A slightly different way (no iteration, requires two multiplications
and a subtraction):

addr mod 320 = addr - 320 * ( ( addr * const1 ) / const2 )

where
const1 = round( 2^N / 320 )
const2 = 2^N
N needs to be large enough to handle the largest possible value of
addr,
const1 can probably be tweaked a little bit to reduce the value of N.

 

[Arnim]

I want to do the following

addr mod 320

but because the base is not a factor of 2^x, it's not synthesizable.

I once started a design for Cyclone chips using QuartusII and the tool
happily synthesized a '<signed> mod 6' expression, fooling me into
thinking that this is common with modern tools. As the design was ported
to Spartan3 lateron, I was in deep sh*t when XST choked at the same code.

The following function is my contribution to this topic. Just a looped
generation of a look-up table. Might be easily parametrized to accept
other mods than 6.
QuartusII even yielded lower LUT count with this code than with the
original 'mod 6'.

-- Function mod_6_f
--
-- Purpose:
-- Calculate the modulo of 6.
-- Only the positive part is considered.
--
function mod_6_f(val : in hv_t) return hv_t is
variable mod_v : natural;
variable result_v : hv_t;
begin
if val(hv_t'left) = '0' then
result_v := (others => '0');
mod_v := 0;
for idx in 0 to 255 loop
if val = idx then
result_v := to_signed(mod_v, hv_t'length);
end if;

if mod_v < 5 then
mod_v := mod_v + 1;
else
mod_v := 0;
end if;
end loop;
else
result_v := (others => '-');
end if;

return result_v;
end;

 

[David R Brooks]

I want to do the following

addr mod 320

but because the base is not a factor of 2^x, it's not synthesizable.
What's the optimum way of performing this calculation? The easiest but
computationally expensive way would be

while temp>=320 loop
temp <= input - 100;
end loop;
output <= temp;

but I'm certain there's a better way but just don't know what.

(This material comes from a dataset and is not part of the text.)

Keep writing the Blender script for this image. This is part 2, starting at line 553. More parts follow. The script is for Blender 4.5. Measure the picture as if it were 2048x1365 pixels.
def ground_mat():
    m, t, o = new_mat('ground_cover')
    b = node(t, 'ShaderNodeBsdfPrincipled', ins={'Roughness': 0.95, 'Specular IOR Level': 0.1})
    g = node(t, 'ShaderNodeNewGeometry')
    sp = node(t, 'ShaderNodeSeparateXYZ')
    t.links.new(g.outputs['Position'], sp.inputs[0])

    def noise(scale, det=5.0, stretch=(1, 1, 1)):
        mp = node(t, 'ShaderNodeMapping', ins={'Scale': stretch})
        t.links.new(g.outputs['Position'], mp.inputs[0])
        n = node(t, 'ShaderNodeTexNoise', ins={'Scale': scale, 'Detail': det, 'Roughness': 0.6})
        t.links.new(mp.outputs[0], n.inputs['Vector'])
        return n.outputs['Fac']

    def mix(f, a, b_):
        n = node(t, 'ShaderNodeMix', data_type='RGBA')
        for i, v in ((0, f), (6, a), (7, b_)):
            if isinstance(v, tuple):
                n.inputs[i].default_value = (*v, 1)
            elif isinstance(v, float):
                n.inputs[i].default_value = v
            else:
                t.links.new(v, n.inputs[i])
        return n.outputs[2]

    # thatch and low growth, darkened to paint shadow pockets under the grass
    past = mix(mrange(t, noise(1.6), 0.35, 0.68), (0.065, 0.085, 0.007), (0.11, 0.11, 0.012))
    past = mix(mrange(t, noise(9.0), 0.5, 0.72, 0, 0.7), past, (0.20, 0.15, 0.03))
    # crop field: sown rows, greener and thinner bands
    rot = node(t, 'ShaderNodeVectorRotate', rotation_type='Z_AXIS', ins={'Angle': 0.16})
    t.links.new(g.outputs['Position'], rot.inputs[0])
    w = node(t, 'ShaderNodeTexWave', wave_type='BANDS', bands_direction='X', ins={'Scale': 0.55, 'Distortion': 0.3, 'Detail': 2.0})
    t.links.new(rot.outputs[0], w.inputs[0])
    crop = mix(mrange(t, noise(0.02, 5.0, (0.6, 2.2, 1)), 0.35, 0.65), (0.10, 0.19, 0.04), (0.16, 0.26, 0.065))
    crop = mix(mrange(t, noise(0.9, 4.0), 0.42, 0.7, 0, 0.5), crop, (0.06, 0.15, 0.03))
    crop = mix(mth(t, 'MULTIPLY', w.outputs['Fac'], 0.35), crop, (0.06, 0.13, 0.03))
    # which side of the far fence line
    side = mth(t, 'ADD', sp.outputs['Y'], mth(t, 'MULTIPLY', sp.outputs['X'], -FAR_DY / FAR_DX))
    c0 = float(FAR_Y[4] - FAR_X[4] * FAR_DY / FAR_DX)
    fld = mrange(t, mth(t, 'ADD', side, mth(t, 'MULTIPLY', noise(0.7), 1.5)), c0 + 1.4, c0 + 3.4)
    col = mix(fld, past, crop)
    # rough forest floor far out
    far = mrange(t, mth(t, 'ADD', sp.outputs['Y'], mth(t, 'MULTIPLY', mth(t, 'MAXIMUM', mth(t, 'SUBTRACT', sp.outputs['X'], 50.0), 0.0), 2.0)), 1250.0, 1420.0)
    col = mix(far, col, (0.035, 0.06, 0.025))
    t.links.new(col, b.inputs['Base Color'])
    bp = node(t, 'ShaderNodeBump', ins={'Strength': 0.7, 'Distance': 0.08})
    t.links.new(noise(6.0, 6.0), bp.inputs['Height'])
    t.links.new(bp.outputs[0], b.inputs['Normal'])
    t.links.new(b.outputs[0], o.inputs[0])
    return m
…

From Wikipedia (art. "multiplicative inverse"):

In modular arithmetic, the multiplicative inverse of x is also defined: it is the number a such that (a·x) mod n = 1. However, this multiplicative inverse exists only if a and n are relatively prime. For example, the inverse of 3 modulo 11 is 4 because it is the solution to (3x) mod 11 = 1. The extended Euclidean algorithm may be used to compute the multiplicative inverse modulo of a number.

Since (2^17 - 1) is prime, it follows that (2^17 -1) and 320 are
relatively prime. Hence a multiplicative inverse is defined in this case.
Given that, you can multiply by that inverse (many FPGAs feature a
hardware multiplier) to implement the division. You then multiply the
quotient by 320 (same multiplier?) & subtract from the original number
to get the remainder.
This method has the advantage (may not be relevant in your case) of a
constant execution time.

 

[David M. Palmer]

I want to do the following

addr mod 320

but because the base is not a factor of 2^x, it's not synthesizable.
What's the optimum way of performing this calculation? The easiest but
computationally expensive way would be

while temp>=320 loop
temp <= input - 100;
end loop;
output <= temp;

but I'm certain there's a better way but just don't know what.

As you pointed out :

addr mod 320 = 64 * (addr/64 mod 5) + (addr mod 64)

The only hard part is mod 5

 

[Tim]

Thanks for all the ideas! After reading through your responses, I've
decided to go with jens algorithm. I have no idea why it works but
following D. Brooks post, I'll look it up on wikipedia.

What are your latency and throughput requirements for this operation?

I don't have performance requirements per se as I am trying to get it
working for starters. Obviously, the faster the better though.

 

[Tim]

A slightly different way (no iteration, requires two multiplications
and a subtraction):

addr mod 320 = addr - 320 * ( ( addr * const1 ) / const2 )

where
const1 = round( 2^N / 320 )
const2 = 2^N
N needs to be large enough to handle the largest possible value of
addr,
const1 can probably be tweaked a little bit to reduce the value of N.

I must be doing something wrong becuase my calculations are not
yielding the right remainder!
This is my working:

const1 = round(2^17/320) = 409.6 ~= 410
const1 = 2^17 = 131 072

Now, if I substitute the address 321, the remainder should be 1 as 321
mod 320 = 1.
But,
addr - 320 * ( ( addr * const1 ) / const2 ) = 321 - 320 * ( ( 321 * 410
) / 131 072 )
= 0.313 which is not remainder 1...

Can someone tell me what's wrong?

 

[jens]

Now, if I substitute the address 321, the remainder should be 1 as 321

mod 320 = 1.
But,
addr - 320 * ( ( addr * const1 ) / const2 ) = 321 - 320 * ( ( 321 * 410
) / 131 072 )
= 0.313 which is not remainder 1...

Can someone tell me what's wrong?

Sorry, I was a little vague on the divide operation- it's actually a
shift right by N, so you would lose the fraction, and the result of the
"divide" is 1, then 321 mod 320 = 1.

A spreadsheet is a good way to simulate this, optimize N and tweak the
constants, and verify every required value.